An international oil pollution compensation body filed a new lawsuit in January with the Fukui District Court in an effort to speed up the payment of compensation from the Russian owner of the tanker Nakhodka that caused a massive oil spill in 1997 along the Sea of Japan coast, lawyers for the body said.

The London-based International Oil Pollution Compensation Fund demands in the suit that Prisco Traffic, a Russian marine transport company based in Nakhodka in the Russian Far East, pay 3 billion yen in compensation.

The 13,157-ton Nakhodka sank off Shimane Prefecture on Jan. 2, 1997. About 6,200 kiloliters of fuel oil leaked into the sea, polluting vast stretches of the Sea of Japan coastline.

The fund had already filed a lawsuit at the same court to demand the company pay 30 billion yen in redress.

The trial has been delayed as Prisco did not allow its Tokyo agent to accept the petition.

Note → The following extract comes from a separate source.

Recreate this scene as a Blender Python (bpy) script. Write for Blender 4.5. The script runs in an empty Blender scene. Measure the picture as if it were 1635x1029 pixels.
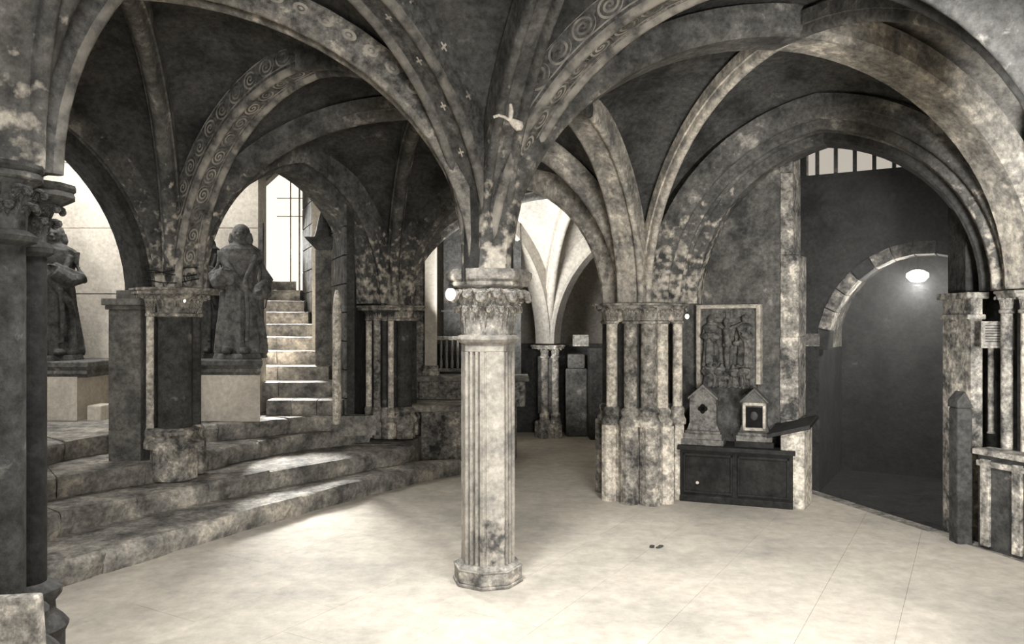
import bpy, bmesh, math, random
from math import sin, cos, pi, sqrt, atan2, radians, hypot
from mathutils import Vector, Matrix, noise
random.seed(7)
SC = bpy.context.scene
COL = SC.collection

# ------------------------------------------------------------------ camera, world, light, exposure
F = 1250.0
cam_d = bpy.data.cameras.new('camera'); cam_d.sensor_width = 36; cam_d.lens = 36*F/1635
cam_d.clip_end = 200
cam = bpy.data.objects.new('camera', cam_d); COL.objects.link(cam)
cam.location = (0, 0, 1.6); cam.rotation_euler = (pi/2, 0, 0)
SC.camera = cam
SC.view_settings.view_transform = 'Standard'; SC.view_settings.look = 'None'
SC.view_settings.gamma = 1; SC.view_settings.use_curve_mapping = False
SC.view_settings.exposure = 0.0
WT = (1.0, .955, .85)                                   # warm tone of the print
world = bpy.data.worlds.new('world'); SC.world = world; world.use_nodes = True
wb = world.node_tree.nodes['Background']; wb.inputs[0].default_value = (1.0, .92, .74, 1); wb.inputs[1].default_value = .16

def area(name, loc, target, size, power, sy=None, spread=180):
    l = bpy.data.lights.new(name, 'AREA'); l.energy = power; l.color = (1, .99, .96)
    l.shape = 'RECTANGLE'; l.size = size; l.size_y = sy or size; l.spread = radians(spread)
    o = bpy.data.objects.new(name, l); COL.objects.link(o); o.location = loc
    o.rotation_euler = (Vector(target)-Vector(loc)).to_track_quat('-Z', 'Y').to_euler()
    return o
def point(name, loc, power, r=.05):
    l = bpy.data.lights.new(name, 'POINT'); l.energy = power; l.color = (1, .98, .94); l.shadow_soft_size = r
    o = bpy.data.objects.new(name, l); COL.objects.link(o); o.location = loc; return o
def spot(name, loc, target, power, angle, blend, r=.15):
    l = bpy.data.lights.new(name, 'SPOT'); l.energy = power; l.color = (1, .99, .96)
    l.spot_size = radians(angle); l.spot_blend = blend; l.shadow_soft_size = r
    o = bpy.data.objects.new(name, l); COL.objects.link(o); o.location = loc
    o.rotation_euler = (Vector(target)-Vector(loc)).to_track_quat('-Z', 'Y').to_euler(); return o
# two added spots hung under the closed vault brighten the floor
spot('floor_fill', (-.6, 3.0, 3.3), (-.5, 3.5, 0), 500, 102, .6, .3)
spot('floor_fill_right', (1.3, 3.2, 3.2), (2.1, 4.1, 0), 520, 104, .6, .3)
area('window_light_low', (1.3, -3.2, 1.7), (-.1, 6, 1.7), 2.0, 215, 1.2, 140)  # unseen window behind the photographer, set low for the upright faces
area('fill_light_right', (2.2, .6, 1.3), (4.0, 5.3, 2.8), .8, 85, .6, 75)  # added fill for the right-hand rib and web, no window here
area('fill_light_left', (-5.0, 5.3, 3.2), (-3.6, 8.2, .9), .9, 18, .6, 110)  # added fill for the ledge fronts and statues, no window here
# daylight down the stair
area('stair_light', (-3.3, 11.05, 3.0), (-2.6, 7.0, .5), .62, 130, 1.4, 60)
area('stair_wall_light', (-4.0, 7.75, 3.85), (-4.1, 8.3, 1.6), 1.8, 58, .3, 150)
# daylight in the bay behind the central column
area('rear_window_light', (-.45, 9.0, 1.5), (.9, 10.2, 3.0), .9, 95, .5, 150)

# ------------------------------------------------------------------ materials
def node(nt, t, **kw):
    n = nt.nodes.new(t)
    for k, v in kw.items(): setattr(n, k, v)
    return n
def lk(nt, a, b): nt.links.new(a, b)
def tone(v, a=1):
    k = min(1, v/.5); return (v, v*(1-.015-.075*k), v*(1-.05-.17*k), a)
MATS = {}
def mth(nt, op, a, b=None, c=None):
    n = node(nt, 'ShaderNodeMath', operation=op)
    for i, x in enumerate((a, b, c)):
        if x is None: continue
        if isinstance(x, (int, float)): n.inputs[i].default_value = x
        else: lk(nt, x, n.inputs[i])
    return n.outputs[0]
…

The paper was sent to Prisco via diplomatic channels, but it has not been confirmed whether the company had received it.

The latest lawsuit was filed in such a way that Prisco's Tokyo agent was able to receive the petition for the new litigation on the firm's behalf.

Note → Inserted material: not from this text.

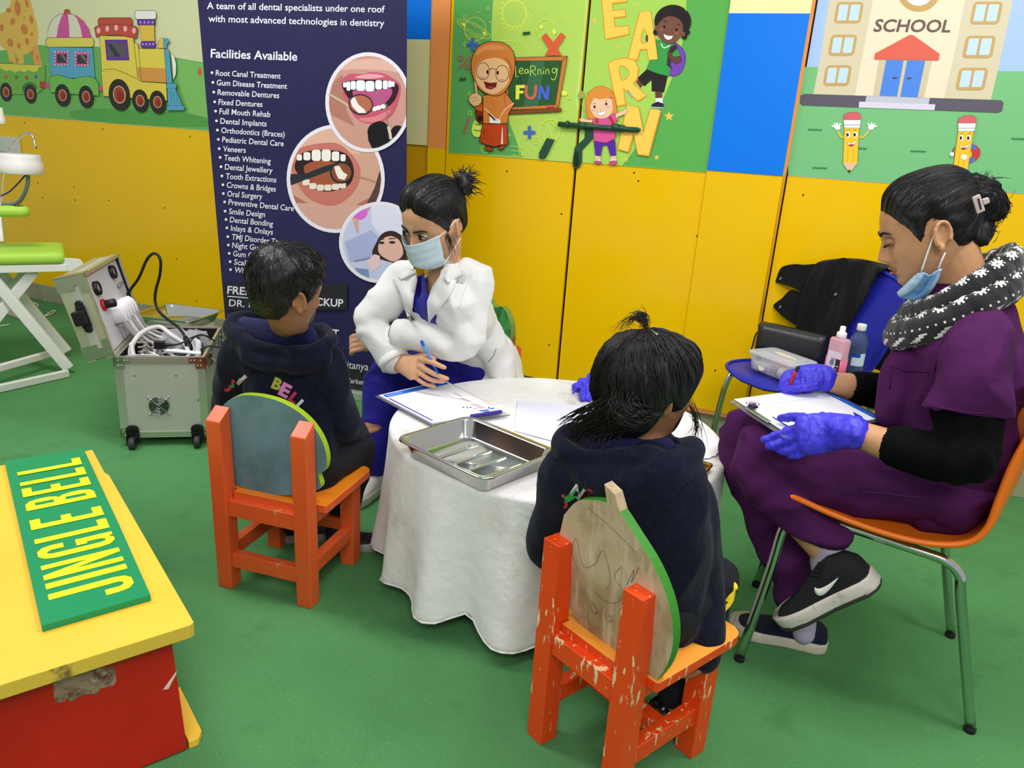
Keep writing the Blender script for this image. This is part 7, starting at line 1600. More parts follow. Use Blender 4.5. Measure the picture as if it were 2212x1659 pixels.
for sx in (-1, 1):
    for z0, z1 in ((-.004, .022), (-.088, -.036)):
        bm = BM(); tube(bm, [MD @ (V(p)*S_D) for p in ((sx*.067, .058, z0), (sx*.074, .015, (z0+z1)/2), (sx*.081, -.012, z1))], .0015, 6, k=4); obj('ear_loop', bm, LOOP, fm)
# hair pulled back into a twist
tabD = [(90, .068), (78, .058), (62, .048), (45, .034), (34, .016), (24, -.006), (16, -.02), (8, .004), (0, .014), (-10, .004), (-20, -.03), (-34, -.06), (-60, -.07), (-90, -.075)]
part = lambda p: -.006*exp(-((p.x-.014)/.006)**2)*(1 if p.y > -.02 else 0)
capD, tD = hair_cap('hair', MD, HAIR, doc, S_D, .009, tabD, .055, lambda p: .006*max(0, p.z)/.1+part(p), clump=.0018, cf=(50, 14, 14))
bun = (R3 @ V((-.034, -.08, .066))).normalized(); bunP = on_tree(tD, hc, bun, .008)
random.seed(3); P_ = []
for i in range(750):
    a = random.uniform(-pi, pi); d = V((cos(a)*random.random(), sin(a)*random.random(), random.uniform(-.6, 1))).normalized(); lp_ = V((d.x*.0765, d.y*.095, d.z*.11))
    if lp_.z < hairline(lp_.x, lp_.y, tabD)+.003: continue
    w_ = R3 @ d; L0 = random.uniform(.3, .95); o_ = random.uniform(.0004, .0022)
    side = R3 @ V((1 if d.x > -.12 else -1, 0, .3)); q_ = lambda t_: slerp(w_, bun, t_)+side*.25*sin(pi*t_)*max(0, d.y)
    P_.append([on_tree(tD, hc, q_(L0*j/8), o_) for j in range(9)])
strands('hair_strands', P_, .0011, HAIR2, capD)
bm = BM(); ell(bm, bunP, (.034, .026, .03), R3, 20, 14)
for v in bm.verts: v.co += (v.co-bunP)*.35*noise.noise(v.co*50)
obj('hair_twist', bm, HAIR, capD)
P_ = []
for i in range(150):
    o_ = bunP+V((random.gauss(0, .012), random.gauss(0, .012), random.gauss(.004, .012))); e = o_+(UP*random.uniform(-.02, .035)+RT*random.uniform(-.012, .045)).normalized()*random.uniform(.022, .05); m_ = (o_+e)/2+UP*.01
    P_.append([o_*(1-t_)**2+m_*2*t_*(1-t_)+e*t_*t_ for t_ in [j/6 for j in range(7)]])
strands('twist_ends', P_, .0017, HAIR, capD)
P_ = []
for i in range(22):
    s0 = on_tree(tD, hc, R3 @ V((-.07, .03+random.gauss(0, .006), .0)), 0); e = s0+R3 @ V((-.010+random.gauss(0, .006), -.0+random.gauss(0, .01), -.07+random.gauss(0, .02))); m_ = (s0+e)/2+R3 @ V((-.010, .0, 0)); P_.append([s0*(1-t_)**2+m_*2*t_*(1-t_)+e*t_*t_ for t_ in [j/7 for j in range(8)]])
strands('loose_hair', P_, .0006, HAIRT, capD)
# scrub top under the coat
CT = (che+nk)/2+V((0, .05, 0)); VN = [(915, 570), (962, 566), (944, 600), (926, 634), (920, 600)]
bm = BM()
limb(bm, [(hip, (.15, .115)), ((hip+che)/2+V((0, .03, 0)), (.135, .105)), (che+V((0, .05, 0)), (.145, .098)), (nk-V((0, -.03, .075)), (.125, .078)), (nk-V((0, -.01, .03)), (.075, .062)), (nk+V((0, 0, .0)), (.062, .058))], hint=lt, n=28)
scrub, tS = fuse('scrub_top', bm, SCRUB, doc, .005, 4, crumple(11, .004, 26, .001, (1, 1, .5), 3), keep=frontcut(VN, CT, ft))
# coat
VC = [(896, 560), (962, 560), (951, 580), (936, 612), (926, 645), (923, 705), (921, 760), (893, 760), (886, 700), (893, 650), (899, 610)]
bm = BM()
limb(bm, [(hip+V((.02, .0, -.03)), (.195, .155)), (hip+V((0, 0, .05)), (.178, .138)), ((hip+che)/2+V((0, .03, 0)), (.155, .122)), (che+V((0, .05, 0)), (.165, .115)), (nk-V((0, -.035, .07)), (.15, .09)), (nk-V((0, -.02, .025)), (.095, .072)), (nk+V((0, .0, .012)), (.070, .066))], hint=lt, n=32)
limb(bm, [(A(1030, 700, 2.12), (.06, .06)), (A(1062, 755, 2.22), (.065, .06)), (A(1078, 815, 2.27), (.075, .06))], hint=lt)
for s_, e_, h_, q_ in ((shR, elR, wrR, 1), (shL, elL, wrL, 0)): limb(bm, [((s_+nk)/2-V((0, -.01, .03)), .058), (s_-V((0, 0, .008)), .060), ((s_+e_)/2, .057), (e_, .053), ((e_+h_)/2, .049), (h_-(h_-e_)*.06, .046)])
wc = crumple(9, .009, 21, .003, (1, 1, .7), 6, .6)
def coatdisp(c):
    d = wc(c)
    for e_ in (elR, elL):
        r = (c-e_).length
        if r < .15: d += .004*sin((c-e_).dot(UP*.8+RT*.5)*105+4*noise.noise(c*14))*(1-r/.15)
    return d
fcut = frontcut(VC, CT, ft)
def coatkeep(co):
    ab = wrL-elL; t_ = max(-.3, min(1.2, (co-elL).dot(ab)/ab.length_squared))
    return True if (co-(elL+ab*t_)).length < .078 else fcut(co)
coatD, tC = fuse('coat', bm, WCOAT, doc, .005, 4, coatdisp, keep=coatkeep, solid=.003)
def cuffend(o, w, e, r):
    bm = BM(); d = (w-e).normalized(); tube(bm, [w-d*.012, w+d*.012], [r, r*1.02], 24, cap=False); obj('cuff', bm, WCOAT, coatD, solid=.003)
cuffend(0, wrR-(wrR-elR)*.02, elR, .048); cuffend(0, wrL-(wrL-elL)*.02, elL, .046)
drape('lapel', [(962, 590), (980, 600), (990, 606), (964, 634), (964, 650), (946, 672), (927, 698), (925, 650), (935, 618), (948, 598)], tC, WCOAT, coatD, .006, .004, label='folded right-hand lapel')
drape('collar', [(966, 584), (984, 576), (998, 580), (997, 594), (968, 614), (959, 602)], tC, WCOAT, coatD, .012, .004); drape('collar', [(866, 590), (880, 582), (893, 583), (898, 592), (868, 606), (861, 600)], tC, WCOAT, coatD, .012, .004)
drape('lapel', [(850, 606), (882, 586), (898, 584), (902, 606), (895, 640), (888, 690), (885, 692), (872, 650)], tC, WCOAT, coatD, .006, .004)
seam('pocket_edge', [(938, 663), (955, 668), (978, 652)], tC, WCOAT, coatD, .002); seam('pocket_edge', [(1072, 752), (1066, 768), (1055, 782)], tC, mat('seam_grey', (150, 150, 150), .8), coatD, .0014); seam('shoulder_seam', [(1024, 585), (1006, 620), (992, 665)], tC, WCOAT, coatD, .0014)
bm = BM(); d = (wrL-elL).normalized(); tube(bm, [wrL+d*.0, wrL+d*.018], [(.036, .034), (.035, .033)], 24, cap=False); wb = obj('watch_strap', bm, mat('watch_black', (22, 34, 36), .35), doc, solid=.003)
bm = BM(); box(bm, wrL+d*.01-FW*.035, (.02, .008, .03), rot_to(RT, FW)); obj('watch_case', bm, mat('watch_steel', (120, 124, 120), .25, metal=.9), wb, smooth=False, bevel=.003)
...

The 3 billion yen in the new suit is part of the 30 billion yen in the previous litigation. Local governments along the Sea of Japan, fishing cooperatives and firms in the trade and tourism sectors claimed the oil spill caused over 30 billion yen in damage.

The fund has paid them part of the amount in place of Prisco and demanded in the previous suit that the firm pay back the money.